The facade of the structure at 315 East 46th Street is covered in milled strips of white limestone meant to resemble a palm leaf, while the entryway features actual carved friezes of palm leaves.

“There was a request that we merge the Art Deco of landmarked buildings in New York City with the palm leaf,” said Cooper. “So we chose limestone like the material of Rockefeller Center and these other great landmarks.”

On the second floor is a bright white lecture hall lined with wooden chairs, arrayed for a press conference or a large gathering. The third floor is supposed to be an amenity floor, with lounges, a dining room, a library, a child care center and a pool table. The lounges incorporate midcentury modern seating, including olive green couches and upholstered soft gray chairs. Strips of walnut have been arranged into dividing screens to separate the different areas of the lounge spaces, and a long slab of white calacatta marble occupies one wall.

The fourth through sixth floors include offices and conference rooms for UAE’s diplomatic workers. Meeting rooms are enclosed in glass walls inscribed with patterns found on mashrabiya, which in traditional Islamic architecture are bay windows featuring elaborate wooden latticework.

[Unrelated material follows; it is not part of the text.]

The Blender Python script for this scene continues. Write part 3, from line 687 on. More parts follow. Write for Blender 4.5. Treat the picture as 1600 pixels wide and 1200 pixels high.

The top floors of the building include more formal conference spaces for diplomatic work. Several of these are majilis, or informal meeting areas where all the seats face each other. One of these rooms features loveseats and couches surrounded by elaborately milled pieces of wood and upholstered in a light brown leather. An oval walnut conference table with a long hole in the middle serves as the centerpiece.